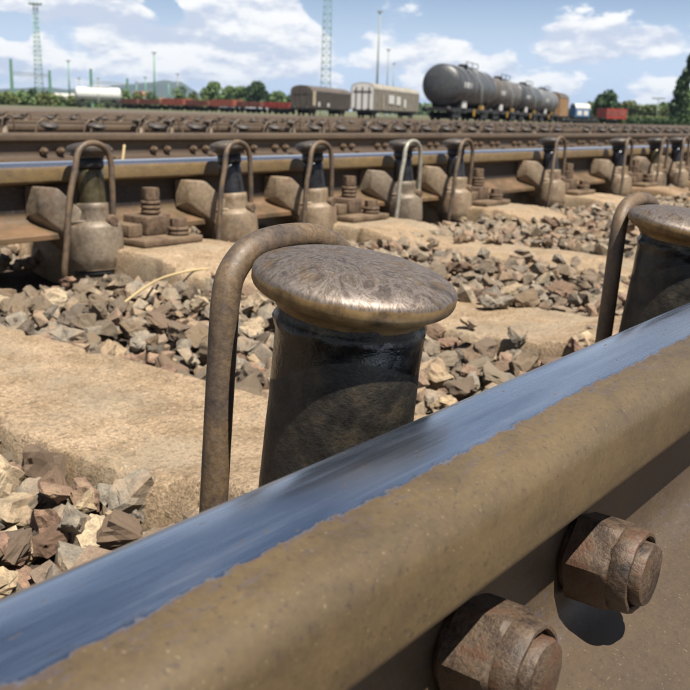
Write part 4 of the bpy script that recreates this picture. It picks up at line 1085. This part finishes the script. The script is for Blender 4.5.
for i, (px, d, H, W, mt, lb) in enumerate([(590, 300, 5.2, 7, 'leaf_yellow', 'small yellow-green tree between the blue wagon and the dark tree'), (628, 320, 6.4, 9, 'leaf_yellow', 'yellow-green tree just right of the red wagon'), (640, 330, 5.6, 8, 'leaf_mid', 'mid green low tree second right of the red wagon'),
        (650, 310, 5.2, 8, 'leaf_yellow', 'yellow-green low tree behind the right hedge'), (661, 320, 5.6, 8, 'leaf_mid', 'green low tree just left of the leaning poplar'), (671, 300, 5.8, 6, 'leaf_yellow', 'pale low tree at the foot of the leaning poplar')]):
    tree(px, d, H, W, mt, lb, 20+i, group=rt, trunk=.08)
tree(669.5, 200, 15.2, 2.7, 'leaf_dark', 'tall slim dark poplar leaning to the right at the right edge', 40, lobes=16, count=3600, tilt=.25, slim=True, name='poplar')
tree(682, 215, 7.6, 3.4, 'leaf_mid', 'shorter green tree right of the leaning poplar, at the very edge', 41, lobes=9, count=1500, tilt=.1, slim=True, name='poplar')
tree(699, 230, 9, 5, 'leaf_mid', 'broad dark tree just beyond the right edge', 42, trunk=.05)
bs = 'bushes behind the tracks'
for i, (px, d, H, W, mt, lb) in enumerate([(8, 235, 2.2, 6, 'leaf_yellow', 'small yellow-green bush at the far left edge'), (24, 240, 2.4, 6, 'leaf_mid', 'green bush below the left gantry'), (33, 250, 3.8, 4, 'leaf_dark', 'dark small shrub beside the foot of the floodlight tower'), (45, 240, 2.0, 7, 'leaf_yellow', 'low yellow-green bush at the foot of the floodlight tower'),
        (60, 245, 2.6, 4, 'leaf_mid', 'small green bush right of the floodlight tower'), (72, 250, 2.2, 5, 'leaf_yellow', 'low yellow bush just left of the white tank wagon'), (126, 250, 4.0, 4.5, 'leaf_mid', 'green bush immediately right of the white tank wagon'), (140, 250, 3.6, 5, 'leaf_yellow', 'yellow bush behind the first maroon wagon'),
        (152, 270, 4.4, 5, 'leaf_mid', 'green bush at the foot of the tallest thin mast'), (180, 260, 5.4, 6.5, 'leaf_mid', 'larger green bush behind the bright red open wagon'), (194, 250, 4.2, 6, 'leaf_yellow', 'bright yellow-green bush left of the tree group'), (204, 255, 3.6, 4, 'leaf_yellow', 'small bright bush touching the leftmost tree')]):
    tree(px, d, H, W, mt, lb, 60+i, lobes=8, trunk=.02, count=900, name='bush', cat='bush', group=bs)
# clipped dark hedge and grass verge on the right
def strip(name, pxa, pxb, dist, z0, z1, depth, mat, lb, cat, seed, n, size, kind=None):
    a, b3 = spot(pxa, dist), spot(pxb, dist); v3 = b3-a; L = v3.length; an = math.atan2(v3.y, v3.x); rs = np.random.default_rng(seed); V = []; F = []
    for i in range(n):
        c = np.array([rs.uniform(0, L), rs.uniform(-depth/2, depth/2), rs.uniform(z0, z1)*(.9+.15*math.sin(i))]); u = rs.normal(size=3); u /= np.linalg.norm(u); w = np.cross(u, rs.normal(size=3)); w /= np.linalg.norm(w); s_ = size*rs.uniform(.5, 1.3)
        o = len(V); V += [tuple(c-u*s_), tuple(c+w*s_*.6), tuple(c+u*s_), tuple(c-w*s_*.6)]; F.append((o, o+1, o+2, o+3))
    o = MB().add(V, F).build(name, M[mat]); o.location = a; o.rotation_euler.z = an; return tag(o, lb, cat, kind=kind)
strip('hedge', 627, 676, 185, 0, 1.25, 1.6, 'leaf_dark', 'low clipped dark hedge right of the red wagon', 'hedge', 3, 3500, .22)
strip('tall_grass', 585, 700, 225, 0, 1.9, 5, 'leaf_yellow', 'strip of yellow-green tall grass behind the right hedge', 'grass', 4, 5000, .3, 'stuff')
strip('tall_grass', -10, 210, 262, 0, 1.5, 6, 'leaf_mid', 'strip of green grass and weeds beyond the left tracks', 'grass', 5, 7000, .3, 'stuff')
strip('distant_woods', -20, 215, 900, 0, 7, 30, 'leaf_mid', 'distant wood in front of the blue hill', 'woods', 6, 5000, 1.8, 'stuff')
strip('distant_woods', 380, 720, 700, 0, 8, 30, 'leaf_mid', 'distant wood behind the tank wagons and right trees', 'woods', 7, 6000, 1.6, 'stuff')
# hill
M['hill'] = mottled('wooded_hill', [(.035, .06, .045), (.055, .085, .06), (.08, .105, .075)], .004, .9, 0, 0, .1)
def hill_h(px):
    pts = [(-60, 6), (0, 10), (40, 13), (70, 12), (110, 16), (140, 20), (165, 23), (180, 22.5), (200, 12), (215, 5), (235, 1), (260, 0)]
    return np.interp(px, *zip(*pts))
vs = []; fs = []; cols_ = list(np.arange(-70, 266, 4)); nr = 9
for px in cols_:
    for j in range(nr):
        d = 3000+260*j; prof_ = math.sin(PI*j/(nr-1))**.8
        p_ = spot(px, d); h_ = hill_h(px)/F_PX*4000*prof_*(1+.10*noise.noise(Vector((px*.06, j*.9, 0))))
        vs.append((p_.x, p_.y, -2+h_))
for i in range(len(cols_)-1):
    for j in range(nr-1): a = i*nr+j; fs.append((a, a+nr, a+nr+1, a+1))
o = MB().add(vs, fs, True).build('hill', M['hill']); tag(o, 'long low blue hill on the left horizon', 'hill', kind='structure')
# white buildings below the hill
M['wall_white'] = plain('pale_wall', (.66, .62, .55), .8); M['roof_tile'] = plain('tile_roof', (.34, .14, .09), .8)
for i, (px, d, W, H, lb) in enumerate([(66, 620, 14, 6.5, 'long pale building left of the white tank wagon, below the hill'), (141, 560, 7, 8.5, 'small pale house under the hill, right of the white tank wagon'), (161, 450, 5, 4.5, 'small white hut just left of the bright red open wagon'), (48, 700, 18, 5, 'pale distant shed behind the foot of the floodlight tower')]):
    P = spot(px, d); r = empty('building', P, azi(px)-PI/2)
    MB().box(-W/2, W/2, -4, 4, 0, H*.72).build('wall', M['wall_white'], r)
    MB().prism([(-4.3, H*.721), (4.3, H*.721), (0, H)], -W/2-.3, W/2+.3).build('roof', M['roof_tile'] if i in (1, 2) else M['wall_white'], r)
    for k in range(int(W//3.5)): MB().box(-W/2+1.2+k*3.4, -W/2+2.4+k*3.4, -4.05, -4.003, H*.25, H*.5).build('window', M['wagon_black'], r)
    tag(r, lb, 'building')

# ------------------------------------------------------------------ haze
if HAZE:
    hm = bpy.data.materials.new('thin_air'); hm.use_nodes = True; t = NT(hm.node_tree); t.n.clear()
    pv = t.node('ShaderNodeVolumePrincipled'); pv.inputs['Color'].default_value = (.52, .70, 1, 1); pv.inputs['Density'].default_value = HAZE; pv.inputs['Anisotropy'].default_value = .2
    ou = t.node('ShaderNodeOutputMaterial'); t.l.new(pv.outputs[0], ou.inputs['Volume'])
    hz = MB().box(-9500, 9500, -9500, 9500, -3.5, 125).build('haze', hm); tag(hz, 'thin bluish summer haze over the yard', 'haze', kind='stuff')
_____
Exercise brief: Go through the listing above and write it out again exactly, dropping the pictures.

Task result:
Write part 4 of the bpy script that recreates this picture. It picks up at line 1085. This part finishes the script. The script is for Blender 4.5.
for i, (px, d, H, W, mt, lb) in enumerate([(590, 300, 5.2, 7, 'leaf_yellow', 'small yellow-green tree between the blue wagon and the dark tree'), (628, 320, 6.4, 9, 'leaf_yellow', 'yellow-green tree just right of the red wagon'), (640, 330, 5.6, 8, 'leaf_mid', 'mid green low tree second right of the red wagon'),
        (650, 310, 5.2, 8, 'leaf_yellow', 'yellow-green low tree behind the right hedge'), (661, 320, 5.6, 8, 'leaf_mid', 'green low tree just left of the leaning poplar'), (671, 300, 5.8, 6, 'leaf_yellow', 'pale low tree at the foot of the leaning poplar')]):
    tree(px, d, H, W, mt, lb, 20+i, group=rt, trunk=.08)
tree(669.5, 200, 15.2, 2.7, 'leaf_dark', 'tall slim dark poplar leaning to the right at the right edge', 40, lobes=16, count=3600, tilt=.25, slim=True, name='poplar')
tree(682, 215, 7.6, 3.4, 'leaf_mid', 'shorter green tree right of the leaning poplar, at the very edge', 41, lobes=9, count=1500, tilt=.1, slim=True, name='poplar')
tree(699, 230, 9, 5, 'leaf_mid', 'broad dark tree just beyond the right edge', 42, trunk=.05)
bs = 'bushes behind the tracks'
for i, (px, d, H, W, mt, lb) in enumerate([(8, 235, 2.2, 6, 'leaf_yellow', 'small yellow-green bush at the far left edge'), (24, 240, 2.4, 6, 'leaf_mid', 'green bush below the left gantry'), (33, 250, 3.8, 4, 'leaf_dark', 'dark small shrub beside the foot of the floodlight tower'), (45, 240, 2.0, 7, 'leaf_yellow', 'low yellow-green bush at the foot of the floodlight tower'),
        (60, 245, 2.6, 4, 'leaf_mid', 'small green bush right of the floodlight tower'), (72, 250, 2.2, 5, 'leaf_yellow', 'low yellow bush just left of the white tank wagon'), (126, 250, 4.0, 4.5, 'leaf_mid', 'green bush immediately right of the white tank wagon'), (140, 250, 3.6, 5, 'leaf_yellow', 'yellow bush behind the first maroon wagon'),
        (152, 270, 4.4, 5, 'leaf_mid', 'green bush at the foot of the tallest thin mast'), (180, 260, 5.4, 6.5, 'leaf_mid', 'larger green bush behind the bright red open wagon'), (194, 250, 4.2, 6, 'leaf_yellow', 'bright yellow-green bush left of the tree group'), (204, 255, 3.6, 4, 'leaf_yellow', 'small bright bush touching the leftmost tree')]):
    tree(px, d, H, W, mt, lb, 60+i, lobes=8, trunk=.02, count=900, name='bush', cat='bush', group=bs)
# clipped dark hedge and grass verge on the right
def strip(name, pxa, pxb, dist, z0, z1, depth, mat, lb, cat, seed, n, size, kind=None):
    a, b3 = spot(pxa, dist), spot(pxb, dist); v3 = b3-a; L = v3.length; an = math.atan2(v3.y, v3.x); rs = np.random.default_rng(seed); V = []; F = []
    for i in range(n):
        c = np.array([rs.uniform(0, L), rs.uniform(-depth/2, depth/2), rs.uniform(z0, z1)*(.9+.15*math.sin(i))]); u = rs.normal(size=3); u /= np.linalg.norm(u); w = np.cross(u, rs.normal(size=3)); w /= np.linalg.norm(w); s_ = size*rs.uniform(.5, 1.3)
        o = len(V); V += [tuple(c-u*s_), tuple(c+w*s_*.6), tuple(c+u*s_), tuple(c-w*s_*.6)]; F.append((o, o+1, o+2, o+3))
    o = MB().add(V, F).build(name, M[mat]); o.location = a; o.rotation_euler.z = an; return tag(o, lb, cat, kind=kind)
strip('hedge', 627, 676, 185, 0, 1.25, 1.6, 'leaf_dark', 'low clipped dark hedge right of the red wagon', 'hedge', 3, 3500, .22)
strip('tall_grass', 585, 700, 225, 0, 1.9, 5, 'leaf_yellow', 'strip of yellow-green tall grass behind the right hedge', 'grass', 4, 5000, .3, 'stuff')
strip('tall_grass', -10, 210, 262, 0, 1.5, 6, 'leaf_mid', 'strip of green grass and weeds beyond the left tracks', 'grass', 5, 7000, .3, 'stuff')
strip('distant_woods', -20, 215, 900, 0, 7, 30, 'leaf_mid', 'distant wood in front of the blue hill', 'woods', 6, 5000, 1.8, 'stuff')
strip('distant_woods', 380, 720, 700, 0, 8, 30, 'leaf_mid', 'distant wood behind the tank wagons and right trees', 'woods', 7, 6000, 1.6, 'stuff')
# hill
M['hill'] = mottled('wooded_hill', [(.035, .06, .045), (.055, .085, .06), (.08, .105, .075)], .004, .9, 0, 0, .1)
def hill_h(px):
    pts = [(-60, 6), (0, 10), (40, 13), (70, 12), (110, 16), (140, 20), (165, 23), (180, 22.5), (200, 12), (215, 5), (235, 1), (260, 0)]
    return np.interp(px, *zip(*pts))
vs = []; fs = []; cols_ = list(np.arange(-70, 266, 4)); nr = 9
for px in cols_:
    for j in range(nr):
        d = 3000+260*j; prof_ = math.sin(PI*j/(nr-1))**.8
        p_ = spot(px, d); h_ = hill_h(px)/F_PX*4000*prof_*(1+.10*noise.noise(Vector((px*.06, j*.9, 0))))
        vs.append((p_.x, p_.y, -2+h_))
for i in range(len(cols_)-1):
    for j in range(nr-1): a = i*nr+j; fs.append((a, a+nr, a+nr+1, a+1))
o = MB().add(vs, fs, True).build('hill', M['hill']); tag(o, 'long low blue hill on the left horizon', 'hill', kind='structure')
# white buildings below the hill
M['wall_white'] = plain('pale_wall', (.66, .62, .55), .8); M['roof_tile'] = plain('tile_roof', (.34, .14, .09), .8)
for i, (px, d, W, H, lb) in enumerate([(66, 620, 14, 6.5, 'long pale building left of the white tank wagon, below the hill'), (141, 560, 7, 8.5, 'small pale house under the hill, right of the white tank wagon'), (161, 450, 5, 4.5, 'small white hut just left of the bright red open wagon'), (48, 700, 18, 5, 'pale distant shed behind the foot of the floodlight tower')]):
    P = spot(px, d); r = empty('building', P, azi(px)-PI/2)
    MB().box(-W/2, W/2, -4, 4, 0, H*.72).build('wall', M['wall_white'], r)
    MB().prism([(-4.3, H*.721), (4.3, H*.721), (0, H)], -W/2-.3, W/2+.3).build('roof', M['roof_tile'] if i in (1, 2) else M['wall_white'], r)
    for k in range(int(W//3.5)): MB().box(-W/2+1.2+k*3.4, -W/2+2.4+k*3.4, -4.05, -4.003, H*.25, H*.5).build('window', M['wagon_black'], r)
    tag(r, lb, 'building')

# ------------------------------------------------------------------ haze
if HAZE:
    hm = bpy.data.materials.new('thin_air'); hm.use_nodes = True; t = NT(hm.node_tree); t.n.clear()
    pv = t.node('ShaderNodeVolumePrincipled'); pv.inputs['Color'].default_value = (.52, .70, 1, 1); pv.inputs['Density'].default_value = HAZE; pv.inputs['Anisotropy'].default_value = .2
    ou = t.node('ShaderNodeOutputMaterial'); t.l.new(pv.outputs[0], ou.inputs['Volume'])
    hz = MB().box(-9500, 9500, -9500, 9500, -3.5, 125).build('haze', hm); tag(hz, 'thin bluish summer haze over the yard', 'haze', kind='stuff')